Gewalt entsteht oft aus Abhängigkeit - in emotionaler, aber auch finanzieller Hinsicht. Das Sperren der Bankomatkarte, das Überwachen der Ausgaben - bei solchen Anzeichen sollten die Alarmglocken läuten. Drohungen, Erpressung, Kontrolle - das sind bereits Formen der psychischen Gewalt, die strafbar sind. Frauen, die von ihrem Partner finanziell abhängig sind, haben schlechte Chancen, sich aus dieser Gewaltspirale zu befreien. Der Arbeitsmarkt allein dient vielen dann nicht mehr als Ausweg, bedenkt man, dass die typischen Frauenberufe sträflich unterbezahlt werden.
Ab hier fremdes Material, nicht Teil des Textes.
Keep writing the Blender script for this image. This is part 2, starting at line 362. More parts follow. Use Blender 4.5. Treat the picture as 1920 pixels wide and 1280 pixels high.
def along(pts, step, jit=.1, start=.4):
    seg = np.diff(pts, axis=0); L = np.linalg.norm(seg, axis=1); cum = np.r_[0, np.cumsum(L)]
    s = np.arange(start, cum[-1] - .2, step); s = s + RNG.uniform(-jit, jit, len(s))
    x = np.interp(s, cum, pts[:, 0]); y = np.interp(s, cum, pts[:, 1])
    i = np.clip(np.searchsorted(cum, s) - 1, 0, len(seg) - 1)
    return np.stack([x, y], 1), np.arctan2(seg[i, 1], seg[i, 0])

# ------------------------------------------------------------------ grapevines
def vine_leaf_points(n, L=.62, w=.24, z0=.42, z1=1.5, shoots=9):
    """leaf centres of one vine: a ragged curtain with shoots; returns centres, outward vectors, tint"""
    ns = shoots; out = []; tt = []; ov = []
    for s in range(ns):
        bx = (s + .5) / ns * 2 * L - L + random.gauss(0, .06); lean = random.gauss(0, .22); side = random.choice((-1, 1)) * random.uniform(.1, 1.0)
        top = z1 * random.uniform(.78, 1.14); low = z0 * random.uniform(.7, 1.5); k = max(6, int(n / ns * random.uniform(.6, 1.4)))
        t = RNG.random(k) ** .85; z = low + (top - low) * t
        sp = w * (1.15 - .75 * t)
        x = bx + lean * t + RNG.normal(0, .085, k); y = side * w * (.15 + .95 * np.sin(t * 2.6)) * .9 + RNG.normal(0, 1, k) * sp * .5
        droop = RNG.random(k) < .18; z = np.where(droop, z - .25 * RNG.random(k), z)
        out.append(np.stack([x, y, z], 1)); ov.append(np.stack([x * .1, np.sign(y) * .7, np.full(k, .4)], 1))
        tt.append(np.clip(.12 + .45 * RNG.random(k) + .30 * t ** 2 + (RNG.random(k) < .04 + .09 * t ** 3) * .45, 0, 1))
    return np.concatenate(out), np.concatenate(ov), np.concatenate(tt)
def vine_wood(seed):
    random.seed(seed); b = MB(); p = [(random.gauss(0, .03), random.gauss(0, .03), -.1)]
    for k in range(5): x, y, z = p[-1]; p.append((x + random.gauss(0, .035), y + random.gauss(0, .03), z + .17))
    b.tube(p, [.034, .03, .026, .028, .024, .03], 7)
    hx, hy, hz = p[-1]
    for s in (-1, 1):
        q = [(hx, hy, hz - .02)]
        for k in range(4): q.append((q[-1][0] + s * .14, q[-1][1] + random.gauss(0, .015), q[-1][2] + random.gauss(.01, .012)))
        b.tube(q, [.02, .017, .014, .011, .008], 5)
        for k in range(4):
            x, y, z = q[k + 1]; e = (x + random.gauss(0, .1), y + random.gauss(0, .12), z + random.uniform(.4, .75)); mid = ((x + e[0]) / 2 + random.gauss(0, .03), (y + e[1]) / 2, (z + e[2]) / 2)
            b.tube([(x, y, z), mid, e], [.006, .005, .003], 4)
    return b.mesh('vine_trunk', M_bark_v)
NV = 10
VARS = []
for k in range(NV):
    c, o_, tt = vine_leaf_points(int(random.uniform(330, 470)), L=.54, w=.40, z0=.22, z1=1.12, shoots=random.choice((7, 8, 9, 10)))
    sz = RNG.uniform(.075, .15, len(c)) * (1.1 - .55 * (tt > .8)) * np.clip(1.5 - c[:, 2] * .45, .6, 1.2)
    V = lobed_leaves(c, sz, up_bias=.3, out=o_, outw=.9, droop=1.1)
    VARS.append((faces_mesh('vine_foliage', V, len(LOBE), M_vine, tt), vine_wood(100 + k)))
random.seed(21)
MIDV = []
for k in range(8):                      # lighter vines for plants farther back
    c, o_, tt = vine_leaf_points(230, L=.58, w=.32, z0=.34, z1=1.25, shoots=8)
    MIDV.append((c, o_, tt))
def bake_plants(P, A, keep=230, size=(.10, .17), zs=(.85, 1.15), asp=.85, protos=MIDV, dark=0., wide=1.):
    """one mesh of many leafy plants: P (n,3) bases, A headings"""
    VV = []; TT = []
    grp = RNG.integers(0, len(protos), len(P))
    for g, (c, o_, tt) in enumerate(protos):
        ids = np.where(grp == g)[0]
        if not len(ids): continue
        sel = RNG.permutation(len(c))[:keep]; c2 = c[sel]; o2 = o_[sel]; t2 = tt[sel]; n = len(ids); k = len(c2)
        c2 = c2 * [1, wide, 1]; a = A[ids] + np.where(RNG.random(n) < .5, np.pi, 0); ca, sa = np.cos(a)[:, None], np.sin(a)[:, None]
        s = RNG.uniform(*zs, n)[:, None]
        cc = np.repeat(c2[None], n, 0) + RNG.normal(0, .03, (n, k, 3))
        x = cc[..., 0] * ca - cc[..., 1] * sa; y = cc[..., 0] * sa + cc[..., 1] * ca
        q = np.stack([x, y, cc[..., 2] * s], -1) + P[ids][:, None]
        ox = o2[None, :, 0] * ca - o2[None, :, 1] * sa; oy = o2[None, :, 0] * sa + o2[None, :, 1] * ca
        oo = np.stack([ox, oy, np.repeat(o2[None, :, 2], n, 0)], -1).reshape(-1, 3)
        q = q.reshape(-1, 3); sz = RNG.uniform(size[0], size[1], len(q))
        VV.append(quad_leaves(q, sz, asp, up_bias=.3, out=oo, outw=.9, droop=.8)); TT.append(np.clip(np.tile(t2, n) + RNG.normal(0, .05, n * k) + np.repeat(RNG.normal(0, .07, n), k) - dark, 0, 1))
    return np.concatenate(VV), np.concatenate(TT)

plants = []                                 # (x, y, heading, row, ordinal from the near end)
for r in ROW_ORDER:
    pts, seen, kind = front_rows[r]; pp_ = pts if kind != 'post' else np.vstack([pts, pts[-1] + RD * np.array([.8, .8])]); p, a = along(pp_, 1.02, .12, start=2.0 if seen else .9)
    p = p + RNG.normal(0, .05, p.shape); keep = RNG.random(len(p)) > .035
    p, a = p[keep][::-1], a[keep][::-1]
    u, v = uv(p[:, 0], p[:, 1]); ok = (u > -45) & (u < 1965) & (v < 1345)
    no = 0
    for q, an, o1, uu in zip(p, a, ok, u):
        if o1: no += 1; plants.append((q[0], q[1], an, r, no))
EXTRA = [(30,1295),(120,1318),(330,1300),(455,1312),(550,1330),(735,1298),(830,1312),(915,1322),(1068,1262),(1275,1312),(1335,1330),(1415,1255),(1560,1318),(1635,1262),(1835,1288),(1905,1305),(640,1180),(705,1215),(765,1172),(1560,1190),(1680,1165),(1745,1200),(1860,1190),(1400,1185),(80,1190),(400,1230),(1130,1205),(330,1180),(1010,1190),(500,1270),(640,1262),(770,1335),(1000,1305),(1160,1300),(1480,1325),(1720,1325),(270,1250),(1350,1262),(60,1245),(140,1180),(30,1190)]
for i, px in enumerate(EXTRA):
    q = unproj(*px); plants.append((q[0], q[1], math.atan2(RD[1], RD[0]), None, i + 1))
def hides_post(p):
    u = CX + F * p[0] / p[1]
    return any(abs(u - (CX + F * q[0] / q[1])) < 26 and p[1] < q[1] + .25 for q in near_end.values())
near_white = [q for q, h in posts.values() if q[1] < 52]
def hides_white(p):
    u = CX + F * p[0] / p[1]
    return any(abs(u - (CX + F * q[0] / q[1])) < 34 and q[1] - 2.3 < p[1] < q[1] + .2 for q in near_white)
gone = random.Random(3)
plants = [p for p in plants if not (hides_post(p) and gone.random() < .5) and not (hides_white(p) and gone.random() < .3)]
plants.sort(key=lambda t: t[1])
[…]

Gewaltprävention muss daher viel weiter greifen als bislang. Opferschutz und Täterarbeit sind unverzichtbare Säulen, doch um Frauen langfristig zu stärken, muss sich fundamental etwas ändern. Neben dem Ausbau der Kinderbetreuung haben Arbeitgeber und Politik vor allem eine Aufgabe, die zurzeit von Gewerkschaften durchs ganze Land gefordert wird: Bezahlt die Frauen endlich ordentlich!